I started to look inside, and what I found were attachments and notions. In addition to the strong attachment to feeling injustice in my heart, I found selfishness, pride and resentment. It was a very painful and difficult process to see my attachments without looking outside and without blaming others. When I returned to the city, I went back to the local Fa study group, and although I could still feel that my heart was heavy, I decided to persist in going to the Fa study group and tried to share my experiences no matter what. Sometimes, I still shared while looking outward, which obviously did not generate a good result. Now, I understand that it came from my inability to let go of resentment.

Despite the heavy heart of attachments, misunderstandings, miscommunication, and all this history of seemingly endless and sometimes irreconcilable conflicts, we were able to rectify the cultivation environment over time by joining the Fa study group, sharing experiences, and exposing our attachments with a sincere heart of self-improvement. Once a month for several years we have held a National Fa Study. Practitioners throughout the country attended to study together and share cultivation experiences. This has often involved a great effort, but it helped us to continue cleaning our dimensional field.

Eliminating the Mentality of Resentment

A Fahui was held in my region in 2016, and I had the opportunity to share my cultivation experience exposing all the attachments that I discovered during my participation in the Shen Yun project. I feel that this was a turning point that helped me a lot to clean out those strong attachments. It helped me to advance in my cultivation and to improve my relationship with the practitioners with whom I'd experienced conflicts.

Over time, we have been able to improve the cultivation environment of our local group. In my understanding, by sharing with other practitioners, we have formed a cultivation field that helps and strengthens us all and allows us to face our difficulties and xinxing problems based on the Fa. Of course, there are still problems to solve, and we still need to improve a lot. 

For example, as Latin Americans, we still display a lot of emotions – which brings us difficulties sometimes.
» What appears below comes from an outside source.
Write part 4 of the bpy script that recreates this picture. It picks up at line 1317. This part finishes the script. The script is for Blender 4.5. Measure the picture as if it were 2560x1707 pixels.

It also does not keep us on the Fa when doing the three things, and it causes our human attachments to manifest. But, I feel that the situation is no longer as it was in the past, when we were losing precious time because of endless discussions, affecting our opportunities to clarify the truth.

For example, now, when I experience difficulties in my cultivation, or when I feel stuck in the coordination of a project, I always share about where I fall short or where I made a mistake after the local Fa study and in the Fa study groups of the different projects. This sharing with my fellow practitioners clarifies my perspective and helps me recognize hidden attachments. Many times, someone shares something with us that helps us find problems that stop us from looking inside. Sometimes, some practitioners point out something that I have not found yet. Sometimes I receive it well and sometimes I find it hard to accept the criticism. In the end, I always listen to what I’m being told and try to see what’s lacking internally. This way, I feel that we elevate as one body. But, I also understand that, considering our responsibilities, there is still a lot to improve. Today, I can treasure the whole process of cultivation in my region. 

Although the environment and my relationship with fellow practitioners in our region have improved, the challenges in my cultivation have returned over this past year. But this time it had to do with my family, mainly with my brother who is not a practitioner. These difficulties have shown me the root of my attachment to resentment. At first, I felt frustrated and, as if I was going backwards in my cultivation process, I thought, “If I already managed to harmonize this with my fellow Dafa practitioners, and this attachment was already identified and I worked to eliminate it, why does it seem to appear with more strength now, in this new situation with my family?”

I think there are two reasons. One is that perhaps now there is a deeper layer of that fundamental attachment. The other is that before, when I continued to make an effort every day to improve, I compared myself with what I faced when I’d just started to cultivate. I saw great changes in me, deceiving myself and making me feel that I was really improving.

Today, I understand that we must not measure ourselves with our past state, since that is to measure ourselves with a fallen standard. We must measure ourselves all the time with the Fa, with Truthfulness-Compassion-Forbearance, the characteristic of the universe, and only by assimilating ourselves to the Fa will we be able to do better.

After studying the Fa and sharing with my husband – also a practitioner – I understand that my attachment to sentiment has increased and strengthened the attachment to resentment, preventing me over time to reconnect to the Fa and the state of solid faith and the compassion of a Dafa practitioner to deal with my family issues. 

I understood that, by carrying a heavy attachment of resentment, one disconnects oneself from compassion, and therefore from the Fa, since resentment is the fuel that keeps the CCP’s perverse specter alive. Therefore, with a heavy attachment of resentment, aren’t I going to the opposite side? Therefore, if I do not strictly renounce the attachment to the feeling of injustice in my heart, I will not be able to elevate myself. Thus, disconnecting myself from the power of Dafa’s compassion and following a deviant path allows the pursuit of the old forces, causing endless trials that I cannot pass.

A few months ago I wondered where that feeling filled with energy had gone, as well as that joy and motivation that I woke up with every day when I first started cultivating that made me feel that there was no test I couldn’t pass as long as I had the Fa.

After the warning stick I had through the argument with my brother, I have been constantly eliminating this attachment to resentment. Besides studying a lecture from Zhuan Falun on a daily basis, I am studying Essentials for Further Advancement againI am eliminating more and more of this resentment, not only with righteous thoughts but also with righteous actions, trying to think more of others and trying to be benevolent to my brother no matter how he acts. My heart has become lighter and I feel that it has been rekindled as in the beginning. I can again feel that joy and sense of good fortune every morning when I wake up and thank Master for having allowed me to obtain the Fa and for having one more opportunity to improve myself and assist Him in this last moment of the Fa-rectification.

Currently, I am still involved in the coordination of various truth-clarification projects. My heart is focused on going forward, looking inward unconditionally, and on improving myself faster by doing the three things, so I can walk the path that Master has chosen for me and fulfill the mission that Dafa practitioners have to save sentient beings!

Thank you, Master! Thank you, fellow practitioners!

If you see anything out of line with the Fa in this article, please point it out benevolently, to correct me.